▶ PROBLEM DETAILS: Skip the pictures, please, and write out exactly the lines from the opening of the data through the line containing "except Exception: pass".

▶ RECORDED INFORMATION:
-*-

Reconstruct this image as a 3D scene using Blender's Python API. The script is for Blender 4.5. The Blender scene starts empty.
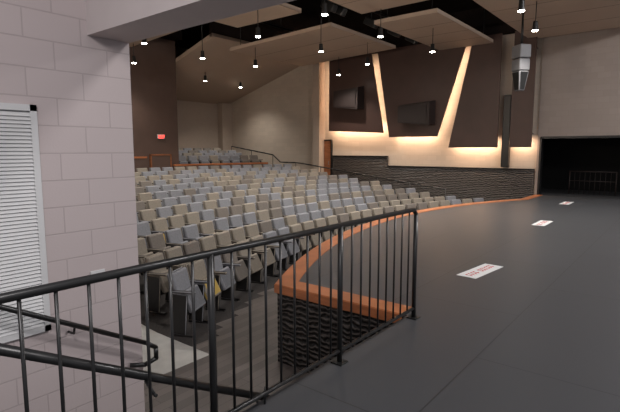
import bpy, bmesh, math, random
from mathutils import Vector, Matrix
random.seed(4)
sc = bpy.context.scene
try:
    sc.view_settings.view_transform = 'Standard'
except Exception: pass

# ---------------------------------------------------------------- materials
def new_mat(name):
    m = bpy.data.materials.new(name); m.use_nodes = True
    nt = m.node_tree; b = nt.nodes['Principled BSDF']
    return m, nt, b
def plain(name, col, rough=.6, metal=0., var=.06, scale=6., bump=0., bscale=80., spec=.5):
    m, nt, b = new_mat(name)
    tc = nt.nodes.new('ShaderNodeTexCoord')
    n = nt.nodes.new('ShaderNodeTexNoise'); n.inputs['Scale'].default_value = scale; n.inputs['Detail'].default_value = 5
    nt.links.new(tc.outputs['Object'], n.inputs['Vector'])
    r = nt.nodes.new('ShaderNodeValToRGB')
    r.color_ramp.elements[0].position = .3; r.color_ramp.elements[1].position = .7
    r.color_ramp.elements[0].color = (*[c*(1-var) for c in col], 1)
    r.color_ramp.elements[1].color = (*[min(1, c*(1+var)) for c in col], 1)
    nt.links.new(n.outputs['Fac'], r.inputs['Fac']); nt.links.new(r.outputs['Color'], b.inputs['Base Color'])
    b.inputs['Roughness'].default_value = rough; b.inputs['Metallic'].default_value = metal
    b.inputs['Specular IOR Level'].default_value = spec
    if bump:
        n2 = nt.nodes.new('ShaderNodeTexNoise'); n2.inputs['Scale'].default_value = bscale
        nt.links.new(tc.outputs['Object'], n2.inputs['Vector'])
        bp = nt.nodes.new('ShaderNodeBump'); bp.inputs['Strength'].default_value = bump; bp.inputs['Distance'].default_value = .01
        nt.links.new(n2.outputs['Fac'], bp.inputs['Height']); nt.links.new(bp.outputs['Normal'], b.inputs['Normal'])
    return m
def brick(name, col, mortar, axes, bw, bh, msize=.006, rough=.6, bump=.5, var=.04, offset=.5, spec=.4):
    m, nt, b = new_mat(name)
    tc = nt.nodes.new('ShaderNodeTexCoord'); sp = nt.nodes.new('ShaderNodeSeparateXYZ'); cb = nt.nodes.new('ShaderNodeCombineXYZ')
    nt.links.new(tc.outputs['Object'], sp.inputs[0])
    nt.links.new(sp.outputs[axes[0]], cb.inputs[0]); nt.links.new(sp.outputs[axes[1]], cb.inputs[1])
    t = nt.nodes.new('ShaderNodeTexBrick'); t.inputs['Scale'].default_value = 1
    t.inputs['Brick Width'].default_value = bw; t.inputs['Row Height'].default_value = bh
    t.inputs['Mortar Size'].default_value = msize; t.inputs['Mortar Smooth'].default_value = .3
    t.offset = offset
    t.inputs['Color1'].default_value = (*[c*(1-var) for c in col], 1); t.inputs['Color2'].default_value = (*[c*(1+var) for c in col], 1)
    t.inputs['Mortar'].default_value = (*mortar, 1)
    nt.links.new(cb.outputs[0], t.inputs['Vector']); nt.links.new(t.outputs['Color'], b.inputs['Base Color'])
    n2 = nt.nodes.new('ShaderNodeTexNoise'); n2.inputs['Scale'].default_value = 60
    nt.links.new(tc.outputs['Object'], n2.inputs['Vector'])
    mx = nt.nodes.new('ShaderNodeMath'); mx.operation = 'MULTIPLY_ADD'; mx.inputs[1].default_value = -1.
    mu = nt.nodes.new('ShaderNodeMath'); mu.operation = 'MULTIPLY'; mu.inputs[1].default_value = .15
    nt.links.new(n2.outputs['Fac'], mu.inputs[0]); nt.links.new(t.outputs['Fac'], mx.inputs[0]); nt.links.new(mu.outputs[0], mx.inputs[2])
    bp = nt.nodes.new('ShaderNodeBump'); bp.inputs['Strength'].default_value = bump; bp.inputs['Distance'].default_value = .008
    nt.links.new(mx.outputs[0], bp.inputs['Height']); nt.links.new(bp.outputs['Normal'], b.inputs['Normal'])
    b.inputs['Roughness'].default_value = rough; b.inputs['Specular IOR Level'].default_value = spec
    return m
def wood(name, col, scale=3., rough=.35):
    m, nt, b = new_mat(name)
    tc = nt.nodes.new('ShaderNodeTexCoord')
    mp = nt.nodes.new('ShaderNodeMapping'); mp.inputs['Scale'].default_value = (1, 1, 6)
    w = nt.nodes.new('ShaderNodeTexNoise'); w.inputs['Scale'].default_value = scale; w.inputs['Detail'].default_value = 8
    nt.links.new(tc.outputs['Object'], mp.inputs[0]); nt.links.new(mp.outputs[0], w.inputs['Vector'])
    r = nt.nodes.new('ShaderNodeValToRGB')
    r.color_ramp.elements[0].position = .3; r.color_ramp.elements[1].position = .72
    r.color_ramp.elements[0].color = (*[c*.75 for c in col], 1); r.color_ramp.elements[1].color = (*[c*1.2 for c in col], 1)
    nt.links.new(w.outputs['Fac'], r.inputs['Fac']); nt.links.new(r.outputs['Color'], b.inputs['Base Color'])
    b.inputs['Roughness'].default_value = rough
    return m
def rippled(name, c0, c1, scale=6.5, bump=1.):
    m, nt, b = new_mat(name)
    tc = nt.nodes.new('ShaderNodeTexCoord')
    w = nt.nodes.new('ShaderNodeTexWave'); w.wave_type = 'BANDS'; w.bands_direction = 'Z'
    w.inputs['Scale'].default_value = scale; w.inputs['Distortion'].default_value = 5.5
    w.inputs['Detail'].default_value = 2; w.inputs['Detail Scale'].default_value = 1.6
    nt.links.new(tc.outputs['Object'], w.inputs['Vector'])
    r = nt.nodes.new('ShaderNodeValToRGB')
    r.color_ramp.elements[0].position = .35; r.color_ramp.elements[1].position = .95
    r.color_ramp.elements[0].color = (*c0, 1); r.color_ramp.elements[1].color = (*c1, 1)
    nt.links.new(w.outputs['Fac'], r.inputs['Fac']); nt.links.new(r.outputs['Color'], b.inputs['Base Color'])
    bp = nt.nodes.new('ShaderNodeBump'); bp.inputs['Strength'].default_value = bump; bp.inputs['Distance'].default_value = .03
    nt.links.new(w.outputs['Fac'], bp.inputs['Height']); nt.links.new(bp.outputs['Normal'], b.inputs['Normal'])
    b.inputs['Roughness'].default_value = .35
    return m
def emit(name, col, st):
    m, nt, b = new_mat(name)
    b.inputs['Base Color'].default_value = (*col, 1)
    b.inputs['Emission Color'].default_value = (*col, 1); b.inputs['Emission Strength'].default_value = st
    return m

M_blockX = brick('painted_block_x', (.50,.43,.425), (.42,.36,.355), ('X','Z'), .406, .203, bump=.35, var=.015)
M_plaster = plain('smooth_plaster', (.58,.515,.50), .7, var=.02)
M_beige = plain('beige_paint', (.47,.38,.305), .75, var=.03)
M_beigeblk = brick('beige_block', (.55,.465,.38), (.50,.42,.34), ('Y','Z'), .406, .203, bump=.2)
M_grey = brick('stage_wall_block', (.33,.275,.24), (.30,.25,.22), ('Y','Z'), .406, .203, bump=.15)
M_brown = plain('brown_wall', (.115,.072,.056), .5, var=.08, scale=2)
M_panel = plain('brown_acoustic_panel', (.078,.042,.033), .4, var=.08, scale=2)
M_box = plain('speaker_brown', (.028,.018,.016), .5)
M_stage = brick('stage_floor_masonite', (.072,.074,.079), (.038,.038,.040), ('X','Y'), 2.44, 1.22, msize=.006, rough=.36, bump=.08, var=.07)
M_black = plain('black_metal', (.013,.013,.013), .32)
M_splastic = plain('seat_black_plastic', (.014,.013,.013), .5)
M_rubber = plain('black_stair', (.03,.03,.032), .7)
M_fascia = rippled('rippled_fascia', (.006,.006,.006), (.12,.105,.095), 5.0)
M_wain = rippled('rippled_wainscot', (.012,.010,.010), (.105,.092,.082), 4.5, .6)
M_wood = wood('stained_oak', (.50,.17,.065))
M_dwood = wood('door_oak', (.30,.11,.045))
M_floorwood = brick('dark_plank_floor', (.14,.12,.11), (.075,.065,.06), ('X','Y'), 1.8, .13, msize=.004, rough=.35, bump=.1, var=.25)
M_carpet = plain('dark_carpet', (.06,.055,.053), .95, var=.2, scale=40, spec=.1)
M_conc = plain('light_aisle', (.50,.49,.46), .7, var=.08)
M_deck = plain('dark_deck', (.020,.014,.012), .9, var=.1, spec=.1)
M_cloud = plain('ceiling_cloud_tan', (.52,.395,.30), .8, var=.03, scale=1)
M_slope = plain('rear_ceiling_tan', (.50,.385,.295), .8, var=.03, scale=1)
M_white = plain('louver_white', (.62,.62,.62), .5, var=.02)
M_louvdk = plain('louver_back', (.35,.35,.35), .8)
M_paper = plain('white_vinyl', (.8,.8,.79), .5, var=.02)
M_red = plain('red_ink', (.6,.04,.04), .5)
M_exit = emit('exit_red', (1,.05,.03), 3.)
M_bulb = emit('lamp_glow', (1,.95,.85), 45.)
M_fill_lens = emit('added_fill_lens', (1,.88,.72), 6.)  # glowing top of the added ceiling fill units
def fabric(n, c): return plain(n, c, .85, var=.1, scale=30, bump=.3, bscale=300, spec=.2)
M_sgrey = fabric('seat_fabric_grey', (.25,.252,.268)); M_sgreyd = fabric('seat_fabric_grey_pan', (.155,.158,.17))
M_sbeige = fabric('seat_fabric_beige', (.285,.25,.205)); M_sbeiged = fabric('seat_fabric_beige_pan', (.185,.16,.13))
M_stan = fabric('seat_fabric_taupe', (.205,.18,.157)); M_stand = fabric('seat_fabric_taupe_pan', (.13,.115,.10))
M_must = plain('seat_mustard', (.5,.34,.08), .8)
M_spk = plain('speaker_grey', (.20,.20,.21), .5)
M_curtain = plain('black_curtain', (.01,.01,.01), .95)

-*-

▶ SOLVED EXERCISE:
Reconstruct this image as a 3D scene using Blender's Python API. The script is for Blender 4.5. The Blender scene starts empty.
import bpy, bmesh, math, random
from mathutils import Vector, Matrix
random.seed(4)
sc = bpy.context.scene
try:
    sc.view_settings.view_transform = 'Standard'
except Exception: pass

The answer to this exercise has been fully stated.